Dexter Van Zile, a former UCCtruths editorial contributor and current analyst for the Committee for Accuracy in Middle East Reporting in America
(CAMERA), is drawing more attention to a book published by the UCC's Pilgrim Press that is highly critical of Israel.
According to a CAMERA press release today, the book,
Whose Land? Whose Promise? What Christians Are Not Being Told about Israel and the Palestinians by
Wheaton College Professor Gary M. Burge, is not only laden with inaccuracies, it directly suggests that Jews who don't convert to Christianity have forfeited their land:
More ominously, under Rev. Dr. Burge’s scriptural analysis, Jews who reject Christ have forfeited their land and risk their lives by attempting to live in it. For example, on page 176, Rev. Dr. Burge interprets John 15:6 as follows: “The people of Israel cannot claim to be planted by vines in the land; they cannot be rooted in the vineyard unless first they are grafted into Jesus. Branches that attempt living in the land, the vineyard, which refuse to be attached to Jesus will be cast out and burned.”
Van Zile doesn't stop there:
“Rev. Dr. Burge equates Israel with apartheid South Africa when in fact there is no rational comparison. Arabs in Israel vote, form political parties, sit in the Supreme Court, serve in the Knesset, serve in the diplomatic corps, own companies, earn advanced degrees and enjoy more freedoms and a higher standard of living than Arabs living in neighboring Arab states,” Van Zile says. “Like any heterogeneous society, there are problems, and in Israel they are compounded by competing national allegiances among the country’s Arab population. Arab members of the Knesset have expressed vocal support for groups that perpetrate attacks against Israeli civilians. The book makes no mention of this.”

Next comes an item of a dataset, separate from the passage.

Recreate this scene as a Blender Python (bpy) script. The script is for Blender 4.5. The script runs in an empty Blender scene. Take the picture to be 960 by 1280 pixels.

Under President John Thomas, the leadership of the United Church of Christ has done just about everything possible to trash any level of interfaith relations with the Jewish community. At one point, concerns raised by the Jewish community were dismissed as coming from Conservative Jews. However, earlier this year, eight of the largest Jewish groups in the country representing the Conservative, Reform and Reconstructionist movements
issued a stunning rebuke of the UCC in regards to statements issued by the UCC on Israel. Liberal Jewish leaders such as A. James Rudin called "[UCC President John] Thomas' screed is a stain on a church with a rich moral tradition."
Our denomination has also benn heavily criticized by Rabbi Harold Kushner, author of the best selling
Why Bad Things Happen To Good People. We have a horrible record of objectivity on Israel and it is exacerbated by the UCC's publishing of a book that demonstrates a plain contempt for Jews in Israel.